_Exercise brief_.
Locate the string "shown" in the records below. Copy every line where it occurs.

_Listed entries_.
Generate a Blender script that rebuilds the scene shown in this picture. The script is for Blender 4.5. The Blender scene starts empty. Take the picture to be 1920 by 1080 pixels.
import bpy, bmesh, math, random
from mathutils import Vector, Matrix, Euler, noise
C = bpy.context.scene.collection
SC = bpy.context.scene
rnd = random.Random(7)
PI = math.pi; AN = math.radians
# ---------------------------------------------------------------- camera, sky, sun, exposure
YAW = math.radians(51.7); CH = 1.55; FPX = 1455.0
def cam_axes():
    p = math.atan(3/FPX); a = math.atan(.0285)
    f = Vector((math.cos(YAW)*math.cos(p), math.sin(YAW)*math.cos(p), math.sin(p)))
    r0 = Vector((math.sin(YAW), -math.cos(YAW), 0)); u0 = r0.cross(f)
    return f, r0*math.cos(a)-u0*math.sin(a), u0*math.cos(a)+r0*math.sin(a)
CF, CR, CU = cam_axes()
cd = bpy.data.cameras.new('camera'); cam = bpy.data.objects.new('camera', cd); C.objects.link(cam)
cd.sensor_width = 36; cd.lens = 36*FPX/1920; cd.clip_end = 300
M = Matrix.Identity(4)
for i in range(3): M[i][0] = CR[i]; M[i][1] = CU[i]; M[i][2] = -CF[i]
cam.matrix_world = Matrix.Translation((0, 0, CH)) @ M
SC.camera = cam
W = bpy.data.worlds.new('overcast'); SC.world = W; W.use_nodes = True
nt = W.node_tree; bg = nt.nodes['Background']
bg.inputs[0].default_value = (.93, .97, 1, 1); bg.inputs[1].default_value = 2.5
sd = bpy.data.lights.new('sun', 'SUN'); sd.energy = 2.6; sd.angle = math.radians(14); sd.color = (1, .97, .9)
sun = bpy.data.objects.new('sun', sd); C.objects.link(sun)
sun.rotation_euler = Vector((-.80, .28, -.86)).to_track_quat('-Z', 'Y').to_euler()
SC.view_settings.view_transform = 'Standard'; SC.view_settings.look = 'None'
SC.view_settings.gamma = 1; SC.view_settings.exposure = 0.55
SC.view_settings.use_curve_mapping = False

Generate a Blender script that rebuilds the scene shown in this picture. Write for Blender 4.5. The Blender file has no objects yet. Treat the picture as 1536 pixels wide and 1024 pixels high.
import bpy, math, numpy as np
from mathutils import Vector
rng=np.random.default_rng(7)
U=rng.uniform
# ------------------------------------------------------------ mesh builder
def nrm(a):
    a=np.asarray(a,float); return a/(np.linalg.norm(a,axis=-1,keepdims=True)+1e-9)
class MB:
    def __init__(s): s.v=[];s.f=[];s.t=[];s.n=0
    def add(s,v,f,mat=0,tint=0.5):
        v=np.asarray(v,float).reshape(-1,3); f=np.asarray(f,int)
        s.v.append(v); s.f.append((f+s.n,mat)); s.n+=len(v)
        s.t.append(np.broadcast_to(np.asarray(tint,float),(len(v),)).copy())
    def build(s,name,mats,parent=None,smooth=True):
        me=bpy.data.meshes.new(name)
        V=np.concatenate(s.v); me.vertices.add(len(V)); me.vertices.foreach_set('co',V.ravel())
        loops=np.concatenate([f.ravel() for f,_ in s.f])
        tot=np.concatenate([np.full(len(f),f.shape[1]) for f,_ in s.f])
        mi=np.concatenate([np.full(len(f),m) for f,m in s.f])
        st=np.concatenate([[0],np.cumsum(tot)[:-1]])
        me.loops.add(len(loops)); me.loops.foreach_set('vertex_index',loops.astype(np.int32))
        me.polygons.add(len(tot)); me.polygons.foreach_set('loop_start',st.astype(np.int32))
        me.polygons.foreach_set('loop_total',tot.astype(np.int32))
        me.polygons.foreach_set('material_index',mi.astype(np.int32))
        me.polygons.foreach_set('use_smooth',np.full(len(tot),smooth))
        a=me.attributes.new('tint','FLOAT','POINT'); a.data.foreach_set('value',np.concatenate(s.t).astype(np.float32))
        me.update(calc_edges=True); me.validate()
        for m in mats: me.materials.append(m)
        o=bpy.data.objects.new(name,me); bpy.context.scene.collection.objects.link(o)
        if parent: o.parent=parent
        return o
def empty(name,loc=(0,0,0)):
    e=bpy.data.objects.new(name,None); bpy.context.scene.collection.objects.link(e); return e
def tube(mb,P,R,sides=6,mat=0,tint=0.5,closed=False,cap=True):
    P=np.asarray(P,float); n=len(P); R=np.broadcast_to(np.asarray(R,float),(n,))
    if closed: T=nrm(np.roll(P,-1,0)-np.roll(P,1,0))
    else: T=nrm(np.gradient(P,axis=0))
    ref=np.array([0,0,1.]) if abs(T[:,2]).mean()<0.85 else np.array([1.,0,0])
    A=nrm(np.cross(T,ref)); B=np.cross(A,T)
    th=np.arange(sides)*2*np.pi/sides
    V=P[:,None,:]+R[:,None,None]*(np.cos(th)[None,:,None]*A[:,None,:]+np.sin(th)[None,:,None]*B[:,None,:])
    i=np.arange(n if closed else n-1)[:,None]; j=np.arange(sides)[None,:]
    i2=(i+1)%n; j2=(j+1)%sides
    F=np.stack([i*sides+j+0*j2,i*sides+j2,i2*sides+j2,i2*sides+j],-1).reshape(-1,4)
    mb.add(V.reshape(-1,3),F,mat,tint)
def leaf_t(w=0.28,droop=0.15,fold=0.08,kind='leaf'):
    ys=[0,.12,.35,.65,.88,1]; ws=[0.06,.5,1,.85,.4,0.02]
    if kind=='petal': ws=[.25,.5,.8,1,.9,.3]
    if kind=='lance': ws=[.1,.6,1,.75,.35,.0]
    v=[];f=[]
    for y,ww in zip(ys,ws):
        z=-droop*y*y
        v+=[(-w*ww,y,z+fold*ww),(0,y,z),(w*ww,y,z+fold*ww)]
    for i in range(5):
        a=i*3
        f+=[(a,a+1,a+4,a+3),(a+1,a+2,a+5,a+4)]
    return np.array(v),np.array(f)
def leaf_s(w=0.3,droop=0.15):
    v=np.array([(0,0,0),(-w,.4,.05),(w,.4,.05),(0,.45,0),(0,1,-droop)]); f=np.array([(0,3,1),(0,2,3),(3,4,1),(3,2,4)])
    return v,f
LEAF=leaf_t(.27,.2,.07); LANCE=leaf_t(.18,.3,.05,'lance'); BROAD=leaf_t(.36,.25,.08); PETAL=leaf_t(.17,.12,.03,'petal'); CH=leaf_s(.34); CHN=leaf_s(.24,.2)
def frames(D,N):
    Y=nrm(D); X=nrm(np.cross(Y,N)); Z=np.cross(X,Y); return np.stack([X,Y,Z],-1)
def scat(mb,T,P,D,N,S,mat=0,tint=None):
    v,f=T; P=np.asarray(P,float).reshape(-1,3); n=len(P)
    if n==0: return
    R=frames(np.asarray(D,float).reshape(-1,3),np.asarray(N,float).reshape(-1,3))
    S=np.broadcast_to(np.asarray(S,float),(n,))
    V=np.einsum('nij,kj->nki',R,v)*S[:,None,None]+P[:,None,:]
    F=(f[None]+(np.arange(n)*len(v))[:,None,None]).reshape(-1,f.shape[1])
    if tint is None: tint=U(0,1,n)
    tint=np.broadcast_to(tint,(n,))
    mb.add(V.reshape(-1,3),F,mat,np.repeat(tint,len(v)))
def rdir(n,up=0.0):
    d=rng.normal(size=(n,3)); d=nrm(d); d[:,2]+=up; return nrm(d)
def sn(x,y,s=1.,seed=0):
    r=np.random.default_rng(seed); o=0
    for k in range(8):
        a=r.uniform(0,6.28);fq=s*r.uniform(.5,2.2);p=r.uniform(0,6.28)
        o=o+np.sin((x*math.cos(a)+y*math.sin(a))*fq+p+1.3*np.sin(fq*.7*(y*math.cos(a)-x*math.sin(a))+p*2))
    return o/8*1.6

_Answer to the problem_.
Generate a Blender script that rebuilds the scene shown in this picture. The script is for Blender 4.5. The Blender scene starts empty. Take the picture to be 1920 by 1080 pixels.
Generate a Blender script that rebuilds the scene shown in this picture. Write for Blender 4.5. The Blender file has no objects yet. Treat the picture as 1536 pixels wide and 1024 pixels high.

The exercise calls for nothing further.